### Dataset content
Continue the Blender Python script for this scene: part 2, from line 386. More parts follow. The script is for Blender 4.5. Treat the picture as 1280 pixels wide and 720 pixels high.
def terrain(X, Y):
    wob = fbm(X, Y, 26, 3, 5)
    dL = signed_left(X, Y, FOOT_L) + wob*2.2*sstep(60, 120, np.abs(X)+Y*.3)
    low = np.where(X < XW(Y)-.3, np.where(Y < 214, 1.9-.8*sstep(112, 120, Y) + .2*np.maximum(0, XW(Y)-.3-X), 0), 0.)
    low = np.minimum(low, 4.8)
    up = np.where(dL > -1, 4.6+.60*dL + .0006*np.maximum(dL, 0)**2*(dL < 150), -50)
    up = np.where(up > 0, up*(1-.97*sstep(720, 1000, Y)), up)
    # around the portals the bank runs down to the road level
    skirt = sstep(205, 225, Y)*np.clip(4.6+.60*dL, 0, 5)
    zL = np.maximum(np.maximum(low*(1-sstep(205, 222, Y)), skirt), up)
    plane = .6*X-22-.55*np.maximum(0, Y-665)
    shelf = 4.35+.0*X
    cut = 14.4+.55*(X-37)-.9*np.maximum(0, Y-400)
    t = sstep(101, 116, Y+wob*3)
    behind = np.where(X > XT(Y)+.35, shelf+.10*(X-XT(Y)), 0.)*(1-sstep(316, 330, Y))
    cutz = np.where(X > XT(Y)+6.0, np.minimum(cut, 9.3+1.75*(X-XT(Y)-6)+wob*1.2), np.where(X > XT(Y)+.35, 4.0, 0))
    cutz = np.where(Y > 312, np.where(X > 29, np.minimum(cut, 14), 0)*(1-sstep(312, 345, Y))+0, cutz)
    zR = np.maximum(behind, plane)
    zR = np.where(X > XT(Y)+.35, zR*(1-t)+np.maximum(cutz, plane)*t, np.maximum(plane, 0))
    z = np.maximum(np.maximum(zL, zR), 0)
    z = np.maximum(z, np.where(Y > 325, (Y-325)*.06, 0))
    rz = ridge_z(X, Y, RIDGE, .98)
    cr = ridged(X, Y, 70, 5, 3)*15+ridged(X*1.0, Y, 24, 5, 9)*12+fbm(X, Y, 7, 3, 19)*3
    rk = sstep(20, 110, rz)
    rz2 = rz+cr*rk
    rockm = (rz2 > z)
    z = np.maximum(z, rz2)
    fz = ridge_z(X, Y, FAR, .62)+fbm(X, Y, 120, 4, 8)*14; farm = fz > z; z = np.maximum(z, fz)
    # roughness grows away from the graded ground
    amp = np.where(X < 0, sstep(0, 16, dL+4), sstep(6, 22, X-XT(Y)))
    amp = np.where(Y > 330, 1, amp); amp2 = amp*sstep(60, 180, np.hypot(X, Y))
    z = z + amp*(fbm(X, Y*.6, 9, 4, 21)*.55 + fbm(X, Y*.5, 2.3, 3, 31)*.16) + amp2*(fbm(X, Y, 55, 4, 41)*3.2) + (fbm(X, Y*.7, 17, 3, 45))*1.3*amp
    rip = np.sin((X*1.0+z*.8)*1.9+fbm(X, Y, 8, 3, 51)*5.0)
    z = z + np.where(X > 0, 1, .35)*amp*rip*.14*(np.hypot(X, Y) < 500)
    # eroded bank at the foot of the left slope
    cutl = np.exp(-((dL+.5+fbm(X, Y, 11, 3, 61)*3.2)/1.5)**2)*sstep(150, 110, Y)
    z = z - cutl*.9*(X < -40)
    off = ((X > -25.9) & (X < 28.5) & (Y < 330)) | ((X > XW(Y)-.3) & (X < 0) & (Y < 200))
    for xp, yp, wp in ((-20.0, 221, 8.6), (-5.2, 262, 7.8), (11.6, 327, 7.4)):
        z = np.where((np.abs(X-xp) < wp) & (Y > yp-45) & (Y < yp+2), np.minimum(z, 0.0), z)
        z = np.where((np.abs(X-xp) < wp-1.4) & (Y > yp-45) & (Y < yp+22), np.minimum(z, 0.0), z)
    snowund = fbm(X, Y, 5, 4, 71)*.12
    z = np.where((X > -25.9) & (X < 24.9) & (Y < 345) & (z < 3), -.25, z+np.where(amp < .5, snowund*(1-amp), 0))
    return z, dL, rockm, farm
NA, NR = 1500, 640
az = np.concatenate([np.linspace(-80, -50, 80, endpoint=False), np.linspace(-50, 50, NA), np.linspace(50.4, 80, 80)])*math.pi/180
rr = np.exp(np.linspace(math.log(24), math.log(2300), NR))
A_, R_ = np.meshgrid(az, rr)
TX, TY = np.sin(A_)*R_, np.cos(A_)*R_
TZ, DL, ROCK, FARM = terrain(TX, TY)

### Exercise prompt
Reproduce the material above exactly; please quote every line of it.

### Solution
Continue the Blender Python script for this scene: part 2, from line 386. More parts follow. The script is for Blender 4.5. Treat the picture as 1280 pixels wide and 720 pixels high.
def terrain(X, Y):
    wob = fbm(X, Y, 26, 3, 5)
    dL = signed_left(X, Y, FOOT_L) + wob*2.2*sstep(60, 120, np.abs(X)+Y*.3)
    low = np.where(X < XW(Y)-.3, np.where(Y < 214, 1.9-.8*sstep(112, 120, Y) + .2*np.maximum(0, XW(Y)-.3-X), 0), 0.)
    low = np.minimum(low, 4.8)
    up = np.where(dL > -1, 4.6+.60*dL + .0006*np.maximum(dL, 0)**2*(dL < 150), -50)
    up = np.where(up > 0, up*(1-.97*sstep(720, 1000, Y)), up)
    # around the portals the bank runs down to the road level
    skirt = sstep(205, 225, Y)*np.clip(4.6+.60*dL, 0, 5)
    zL = np.maximum(np.maximum(low*(1-sstep(205, 222, Y)), skirt), up)
    plane = .6*X-22-.55*np.maximum(0, Y-665)
    shelf = 4.35+.0*X
    cut = 14.4+.55*(X-37)-.9*np.maximum(0, Y-400)
    t = sstep(101, 116, Y+wob*3)
    behind = np.where(X > XT(Y)+.35, shelf+.10*(X-XT(Y)), 0.)*(1-sstep(316, 330, Y))
    cutz = np.where(X > XT(Y)+6.0, np.minimum(cut, 9.3+1.75*(X-XT(Y)-6)+wob*1.2), np.where(X > XT(Y)+.35, 4.0, 0))
    cutz = np.where(Y > 312, np.where(X > 29, np.minimum(cut, 14), 0)*(1-sstep(312, 345, Y))+0, cutz)
    zR = np.maximum(behind, plane)
    zR = np.where(X > XT(Y)+.35, zR*(1-t)+np.maximum(cutz, plane)*t, np.maximum(plane, 0))
    z = np.maximum(np.maximum(zL, zR), 0)
    z = np.maximum(z, np.where(Y > 325, (Y-325)*.06, 0))
    rz = ridge_z(X, Y, RIDGE, .98)
    cr = ridged(X, Y, 70, 5, 3)*15+ridged(X*1.0, Y, 24, 5, 9)*12+fbm(X, Y, 7, 3, 19)*3
    rk = sstep(20, 110, rz)
    rz2 = rz+cr*rk
    rockm = (rz2 > z)
    z = np.maximum(z, rz2)
    fz = ridge_z(X, Y, FAR, .62)+fbm(X, Y, 120, 4, 8)*14; farm = fz > z; z = np.maximum(z, fz)
    # roughness grows away from the graded ground
    amp = np.where(X < 0, sstep(0, 16, dL+4), sstep(6, 22, X-XT(Y)))
    amp = np.where(Y > 330, 1, amp); amp2 = amp*sstep(60, 180, np.hypot(X, Y))
    z = z + amp*(fbm(X, Y*.6, 9, 4, 21)*.55 + fbm(X, Y*.5, 2.3, 3, 31)*.16) + amp2*(fbm(X, Y, 55, 4, 41)*3.2) + (fbm(X, Y*.7, 17, 3, 45))*1.3*amp
    rip = np.sin((X*1.0+z*.8)*1.9+fbm(X, Y, 8, 3, 51)*5.0)
    z = z + np.where(X > 0, 1, .35)*amp*rip*.14*(np.hypot(X, Y) < 500)
    # eroded bank at the foot of the left slope
    cutl = np.exp(-((dL+.5+fbm(X, Y, 11, 3, 61)*3.2)/1.5)**2)*sstep(150, 110, Y)
    z = z - cutl*.9*(X < -40)
    off = ((X > -25.9) & (X < 28.5) & (Y < 330)) | ((X > XW(Y)-.3) & (X < 0) & (Y < 200))
    for xp, yp, wp in ((-20.0, 221, 8.6), (-5.2, 262, 7.8), (11.6, 327, 7.4)):
        z = np.where((np.abs(X-xp) < wp) & (Y > yp-45) & (Y < yp+2), np.minimum(z, 0.0), z)
        z = np.where((np.abs(X-xp) < wp-1.4) & (Y > yp-45) & (Y < yp+22), np.minimum(z, 0.0), z)
    snowund = fbm(X, Y, 5, 4, 71)*.12
    z = np.where((X > -25.9) & (X < 24.9) & (Y < 345) & (z < 3), -.25, z+np.where(amp < .5, snowund*(1-amp), 0))
    return z, dL, rockm, farm
NA, NR = 1500, 640
az = np.concatenate([np.linspace(-80, -50, 80, endpoint=False), np.linspace(-50, 50, NA), np.linspace(50.4, 80, 80)])*math.pi/180
rr = np.exp(np.linspace(math.log(24), math.log(2300), NR))
A_, R_ = np.meshgrid(az, rr)
TX, TY = np.sin(A_)*R_, np.cos(A_)*R_
TZ, DL, ROCK, FARM = terrain(TX, TY)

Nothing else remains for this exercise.